Vancouver art gallery owners expect to pick up business when the Buschlen Mowatt Gallery closes and the Diane Farris Gallery moves online at the end of the month.
“Those are both high profile businesses and I think we will pick up some of their clients,” Granville Fine Art co-owner Linda Lando told Business in Vancouver April 18.
Lando opened her 1,600-square-foot art gallery at the high profile location of Granville Street and West Broadway last spring.
The gallery is profitable and has sold millions of dollars worth of art including more than $1 million worth of paintings from the Painters 11 – a group of artists based in Toronto in the 1960s.
Lando’s decision to move her gallery from a 1,200-square-foot location on West 41st Avenue in Kerrisdale to one of Metro Vancouver’s busiest pedestrian intersections raised eyebrows in the art community at the time.
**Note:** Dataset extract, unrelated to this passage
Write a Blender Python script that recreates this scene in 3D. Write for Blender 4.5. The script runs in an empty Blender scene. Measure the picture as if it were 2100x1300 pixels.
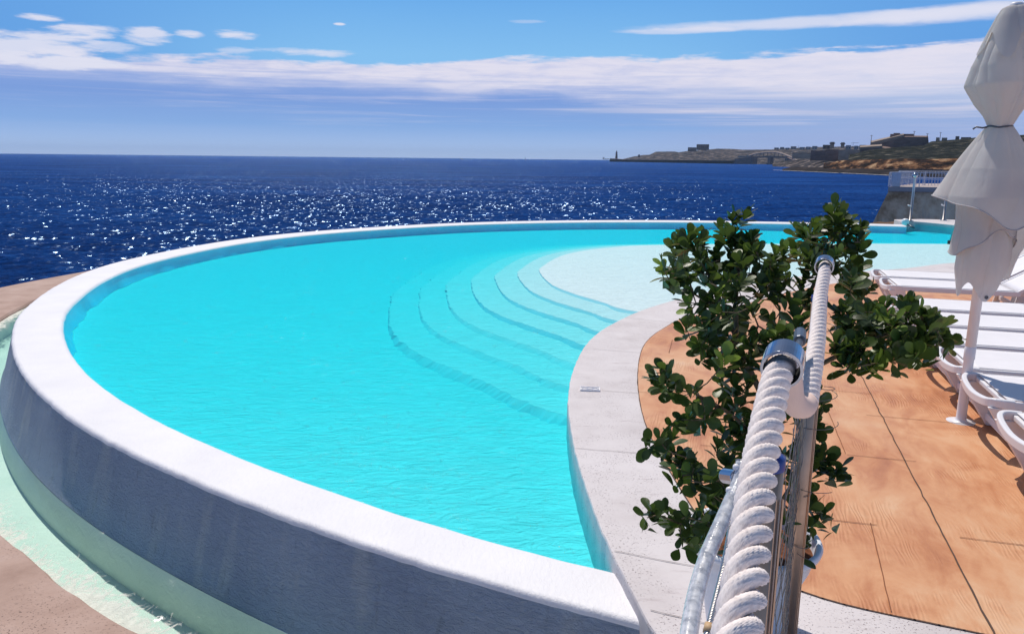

Many believed that Lando’s lease rate of about $65 per square foot would be too pricey to make the gallery viable.
“What a gutsy move. Fantastic. Good for Linda,” Diane Farris Gallery owner Diane Farris told Business in Vancouver at the time. (See “South Granville’s artistic aspirations gain momentum” – issue 1062: March 2-8, 2010.)
This time it was Lando wishing Farris luck with Farris’ decision to close her West Seventh Avenue gallery and become an online art seller.
“I think most artists would prefer to have a bricks and mortar place to show their work. You can only guess at what a painting looks like when it’s online,” Lando said.